The exercise — Set down the whole listing verbatim.

==========

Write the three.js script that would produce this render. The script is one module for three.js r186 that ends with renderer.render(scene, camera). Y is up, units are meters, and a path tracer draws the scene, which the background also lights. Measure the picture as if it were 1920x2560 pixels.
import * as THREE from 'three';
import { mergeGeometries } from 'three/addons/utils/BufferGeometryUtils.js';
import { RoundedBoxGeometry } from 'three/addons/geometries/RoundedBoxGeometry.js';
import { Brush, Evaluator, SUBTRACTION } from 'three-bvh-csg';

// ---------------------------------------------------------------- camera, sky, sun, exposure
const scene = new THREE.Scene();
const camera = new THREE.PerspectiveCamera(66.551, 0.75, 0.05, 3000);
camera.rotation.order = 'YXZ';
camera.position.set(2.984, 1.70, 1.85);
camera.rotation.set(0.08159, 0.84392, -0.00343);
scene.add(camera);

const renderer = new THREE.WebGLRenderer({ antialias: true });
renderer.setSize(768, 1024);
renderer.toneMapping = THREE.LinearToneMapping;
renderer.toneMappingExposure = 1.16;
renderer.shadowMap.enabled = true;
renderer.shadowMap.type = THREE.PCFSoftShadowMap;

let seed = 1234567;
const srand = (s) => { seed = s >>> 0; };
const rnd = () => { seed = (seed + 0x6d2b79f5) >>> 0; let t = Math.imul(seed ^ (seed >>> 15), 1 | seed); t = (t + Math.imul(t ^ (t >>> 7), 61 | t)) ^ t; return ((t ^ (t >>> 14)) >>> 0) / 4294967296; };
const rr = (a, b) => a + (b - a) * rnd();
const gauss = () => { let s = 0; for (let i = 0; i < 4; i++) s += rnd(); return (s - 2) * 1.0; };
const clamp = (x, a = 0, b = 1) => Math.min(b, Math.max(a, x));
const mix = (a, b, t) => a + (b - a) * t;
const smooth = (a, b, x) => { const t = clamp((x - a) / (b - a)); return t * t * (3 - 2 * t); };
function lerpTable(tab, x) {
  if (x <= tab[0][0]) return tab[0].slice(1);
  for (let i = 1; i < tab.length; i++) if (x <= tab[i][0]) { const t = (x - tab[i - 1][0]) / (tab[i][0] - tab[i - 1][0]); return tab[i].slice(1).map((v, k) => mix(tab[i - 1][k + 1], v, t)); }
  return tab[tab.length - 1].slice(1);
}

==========

Reply to the exercise —
Write the three.js script that would produce this render. The script is one module for three.js r186 that ends with renderer.render(scene, camera). Y is up, units are meters, and a path tracer draws the scene, which the background also lights. Measure the picture as if it were 1920x2560 pixels.
import * as THREE from 'three';
import { mergeGeometries } from 'three/addons/utils/BufferGeometryUtils.js';
import { RoundedBoxGeometry } from 'three/addons/geometries/RoundedBoxGeometry.js';
import { Brush, Evaluator, SUBTRACTION } from 'three-bvh-csg';

// ---------------------------------------------------------------- camera, sky, sun, exposure
const scene = new THREE.Scene();
const camera = new THREE.PerspectiveCamera(66.551, 0.75, 0.05, 3000);
camera.rotation.order = 'YXZ';
camera.position.set(2.984, 1.70, 1.85);
camera.rotation.set(0.08159, 0.84392, -0.00343);
scene.add(camera);

const renderer = new THREE.WebGLRenderer({ antialias: true });
renderer.setSize(768, 1024);
renderer.toneMapping = THREE.LinearToneMapping;
renderer.toneMappingExposure = 1.16;
renderer.shadowMap.enabled = true;
renderer.shadowMap.type = THREE.PCFSoftShadowMap;

let seed = 1234567;
const srand = (s) => { seed = s >>> 0; };
const rnd = () => { seed = (seed + 0x6d2b79f5) >>> 0; let t = Math.imul(seed ^ (seed >>> 15), 1 | seed); t = (t + Math.imul(t ^ (t >>> 7), 61 | t)) ^ t; return ((t ^ (t >>> 14)) >>> 0) / 4294967296; };
const rr = (a, b) => a + (b - a) * rnd();
const gauss = () => { let s = 0; for (let i = 0; i < 4; i++) s += rnd(); return (s - 2) * 1.0; };
const clamp = (x, a = 0, b = 1) => Math.min(b, Math.max(a, x));
const mix = (a, b, t) => a + (b - a) * t;
const smooth = (a, b, x) => { const t = clamp((x - a) / (b - a)); return t * t * (3 - 2 * t); };
function lerpTable(tab, x) {
  if (x <= tab[0][0]) return tab[0].slice(1);
  for (let i = 1; i < tab.length; i++) if (x <= tab[i][0]) { const t = (x - tab[i - 1][0]) / (tab[i][0] - tab[i - 1][0]); return tab[i].slice(1).map((v, k) => mix(tab[i - 1][k + 1], v, t)); }
  return tab[tab.length - 1].slice(1);
}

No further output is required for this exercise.